#2713

Comme le professeur X me l’avait prédit depuis longtemps, bien entendu j’aime beaucoup les polars de Lilian Jackson Braun et mon excellent camarade Pagel m’en ayant déniché une pile en VO je poursuis mes lectures. Mais c’est amusant, comme la prose de cette dame pouvait être désuète déjà à l’époque : elle écrivait dans les années 1980 exactement le même type de roman policier que les auteurs du Golden Age américain (plus publiés de nos jours), genre Doris Disney, Hulbert Footner ou Jonathan Stagge… ou encore plus ressemblant, à un point étonnant : l’autrice qui signait Alice Tilton (ambiance urbaine / antiquaires) ou Phoebe Atwood Taylor (ambiance cambrousse US et bord de l’eau) ; très clairement Lilian Jackson Braun devait en être une fan pour en reproduire à ce point tout le charme (à un moment où Taylor était oubliée), les chats en plus. Et curieusement, le fait d’écrire dans les années 1980 du polar à la manière de ceux de cet entre-deux guerres purement étatsunien lui procure une sorte de patine, pas du tout un effet vieillot mais une vraie atmosphère, quasi une intemporalité.

Toujours au chapitre des lectures actuelles, figurez-vous que je n’avais quasiment pas lu les « Lefranc » de Jacques Martin, aveu terrible de la part de quelqu’un qui fut libraire de bédé durant un siècle ou deux ! Et encore une fois à cause de Michel Pagel, dont on ne dira jamais assez quelle influence pernicieuse il a sur moi, je viens donc de lire les trois premiers.

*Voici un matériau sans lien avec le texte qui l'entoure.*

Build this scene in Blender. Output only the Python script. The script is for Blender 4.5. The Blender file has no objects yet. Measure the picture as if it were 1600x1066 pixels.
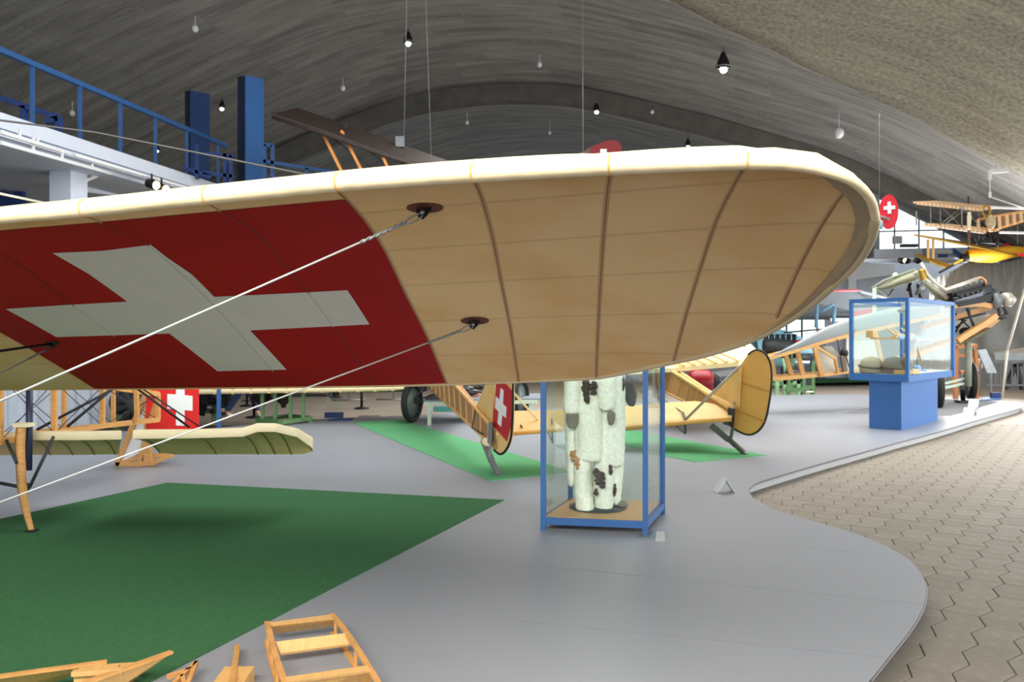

Bon, c’est du Jacobs-like avec un dessin absolument dénué de toute personnalité, une gamme très limitée de visages, des tunnels de texte monstrueux et un personnage fadasse simplement recopié sur Jean Valhardi, sidekick ado compris, bref ça pourrait être terriblement chiant comme je le craignais — mais non, la narration a une telle énergie, ça court à toute vionze, c’est enfiévré, too much, que ça fonctionne sur cet élan, sur cette énergie de l’histoire. Là où Ric Hochet et Jean Valhardi roupillent pépères, Guy Lefranc fonce à tel point que je m’étonne qu’il s’arrête certaines nuits pour bêtement dormir. Bon, on verra comment ça a évolué ensuite.

#2710

Pour prolonger mes travaux de fouille de ce week-end, je viens de descendre à la cave et de monter au grenier, chez moi, afin de voir si vraiment je n’ai plus de « vieilleries » de Roland qui traînent… et ai donc retrouvé une anthologie ô combien fanique avec l’une de ses premières nouvelles, ainsi qu’un fanzine avec une interview par Pagel. Et chez elle, Sylvie a retrouvé une poignée de Vopaliec. Cool ! Tiens, de Charles Aznavour : « La jeunesse amène d’abord sa folie, puis elle apprend. »

#2709

J’ai passé le week-end avec le cœur empli d’une tendresse immense, celle pour mon vieil ami Roland C. Wagner, dont je suis venu explorer à Auch les archives. Grâce à l’immense gentillesse de Sylvie Denis sa compagne — et avec la bénédiction de sa fille, Natacha, merci à vous deux — ce ne fut pas un événement triste, je redoutais un peu mes propres émotions ; au lieu de quoi, à remuer toute cette paperasse, à explorer son ordinateur et à soulever tous ces cartons, j’ai souvent ri, retrouvant la légèreté, la fantaisie et les passions de mon grand copain, m’amusant de détails, m’attendrissant d’une lettre de refus ou d’une photo, m’émerveillant de découvrir des nouvelles de jeunesse, des notes manuscrites, le début de son dernier roman, des interviews… Maintenant j’ai un gros travail devant moi, bien entendu, mais ce sera avec un vrai plaisir et je me sens le cœur plus calme.